Tullow Oil criticises exploration tax regime in Republic

Low take-up of offshore licensing reflects risks involved in drilling off Irish coast

Pictured at the Tullow Oil plc Dubin Shareholders Meeting are Aidan Heavey (right), Chief Executive Officer, and Graham Martin, General Counsel and Company Secretary. Photo: Mark Stedman/Photocall Ireland

Pictured at the Tullow Oil plc Dubin Shareholders Meeting are Aidan Heavey (right), Chief Executive Officer, and Graham Martin, General Counsel and Company Secretary.

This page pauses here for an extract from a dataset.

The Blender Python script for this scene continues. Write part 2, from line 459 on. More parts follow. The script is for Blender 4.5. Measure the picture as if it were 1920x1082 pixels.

Photo: Mark Stedman/Photocall Ireland

 


The Republic’s tax regime for oil and gas production is not particularly attractive to the industry’s big multi-national players, according to the chief executive of one of its leading operators.

The Minister for Communications, Energy and Natural Resources, Pat Rabbitte, said this week that he intends to review the current regime, under which profits from oil and gas production in the State are liable for taxes of 25 per cent, rising to 40 per cent in cases where profits are large.


Standards
Although this is low by European standards, a recent report by Pricwaterhousecoopers, points out that just 6 per cent of the area offered in the last offshore licensing round, in 2011, was taken up, while just one major player, Repsol, bid for one of the permits.

Aidan Heavey, chief executive of Tullow Oil, which has large scale exploration and production projects in Africa and South America, said yesterday that the terms the Republic offers to exploration companies, “are not that great” in a global context. He argued that it is an issue of risk and return.

Risks
The key questions are whether there is oil in the State’s territorial waters, and if there is, is it there in sufficient quantities to warrant the huge expense and risks associated with drilling in the deep waters off its Atlantic coast.

Mr Heavey pointed out that it costs “billions of dollars” to explore these areas. “To get somebody in there to drill, you need really good frontier terms for the initial licence,” he said.

He said that if oil is then discovered, you can demand more favourable terms from subsequent licensees as once it is established that there are commercial quantities of oil or gas, it becomes a far less risky investment.

“That’s how it works,” he said, adding that Tullow was the first to explore off Ghana’s coast, where it now has a stake in a field that is producing 104,000 barrels of oil a day. When it began, the government gave it far better terms than those who followed.


Hassle
Mr Heavey also argued that the controversy over the Corrib gas field, which is due to come into production by 2015, but which was discovered in 1996, damaged the Republic’s reputation. “Corrib has been around for a long, long time,” he said. “All the hassle and trouble getting Corrib in has not done us any favours.”

Tullow, which is planning to spend $2 billion on exploration this year, was founded in the Republic and employs 130 people in Dublin, where the geological data gathered from its licences around the world is analysed.

It has no Irish exploration operations, although its chief executive said it has “looked” at all the recent licensing rounds.